Friday, April 13, 2007

Children and Domestic Violence

1 Children who witness domestic violence
The effects of domestic violence are not confined to its victims. Apart from the fact that children may try to intervene to protect adult victims (thus putting themselves in danger), children who witness domestic violence are more likely than others to develop psychological and social problems including stress-related disorders such as PTSD. They may be fearful and angry, and exhibit (both as children and as adults) internalized and externalized behavioral problems including withdrawal, hostility and substance dependency. Their relationships may also reflect violence learned or seen at home.
2 Violence against children
The reported instances of violence against children in the form of acts and omissions which endanger their physical or emotional health, well-being and development have increased over the last few decades.
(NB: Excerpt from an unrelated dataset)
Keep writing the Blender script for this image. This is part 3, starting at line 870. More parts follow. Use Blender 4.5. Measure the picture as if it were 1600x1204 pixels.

The primary forms of violence and abuse against children are neglect, exploitation and physical, sexual or emotional abuse, and they can have devastating consequences for victims both immediately and in the long-term.
Violence against children is completely illegal and schools, doctors and social workers have a duty to report suspicions of child abuse to the relevant legal authorities.
There appears to be no single, definitive cause of abusive behaviour against children. At one end of the scale, the number of officially recorded child murders has steadily risen over the years and 60% of those charged with these murders are the parents of the murdered children. According to John Keane, in many of these cases, it is clear that both the victims and the perpetrators are trapped in high tension zones 'where the conflict-ridden logics of the household (intimacy, sexual desire, identity formation, personal habits, marriage, money, housework and childcare) interact with, reinforce and often contradict virtually the same list of conflict-ridden logics of the labour market (with its additional special stresses and strains of employment, unemployment and underemployment) and its neighbouring criss-crossing social relations with the wider civil society'.
3 What Europeans think of domestic violence
The Teen Abuse Survey of Great Britain 2005 conducted by the NSPCC revealed that a third of teenage girls experienced or witnessed domestic violence at home but more than half of them did not consider this --- hitting, screaming and shouting --- to be domestic violence. 43% of teenagers thought that it was acceptable for a boyfriend to become aggressive and over 40% of all girls said that they would consider giving a boy a second chance if he hit them.
The general awareness about domestic violence in Europe appears to be high though; only 4% of Europeans said that they had never heard of domestic violence against women in the 1999 Eurobarometer Survey conducted by the Commission. The survey also divulged that 62% of Europeans considered domestic violence against women to be 'unacceptable in all circumstances and always punishable by law', 32% considered it 'unacceptable in all circumstances but not always punishable by law', 2% said that it was 'acceptable in certain circumstances' and, thankfully, only 0.7% believed that it was 'acceptable in all circumstances'.
This post is an extract from an essay was written for the POROS Project.